How she sees the civil service now

I still admire the civil service. It’s an extraordinary institution and to be protected, but I do see its weaknesses and one of the issues is that because people move around so frequently – which I loved when I was doing the job, I love doing fresh jobs and exciting roles – they go so quickly that they really don’t have the expertise.

The other thing I’m very aware of outside of government is that civil servants, and other public servants too, are so stretched that they have very limited time to forge relationships with people outside government. Also, I don’t think that they recognise the importance of it because the world is still very geared towards servicing the needs of ministers and their political priorities.

I worked with Gordon Brown at the time we were introducing Public Service Agreements. It was a New Labour model of government where it was kind of like a management machine: pull the levers and set the targets from on high and then, down on the ground these things would actually happen. But reality doesn’t quite work like that: things are much more complex. Most of those issues actually have a lot of other players, not just government players, so you need to understand all of those different forces, and build a shared agenda.

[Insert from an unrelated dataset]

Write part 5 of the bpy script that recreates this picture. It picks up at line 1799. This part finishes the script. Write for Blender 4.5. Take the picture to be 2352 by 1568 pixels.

A few years ago there was a reform, under [then-Cabinet Office minister] Francis Maude, of the civil service competency framework. There was a phrase about delivering outcomes and he inserted “commercial” before outcomes. Friends of mine who are civil servants say that recently management of budgets is seen as the critical thing. But most of government is about delivering social and economic outcomes, not commercial ones, and those outcomes can only be delivered by people working together, across society.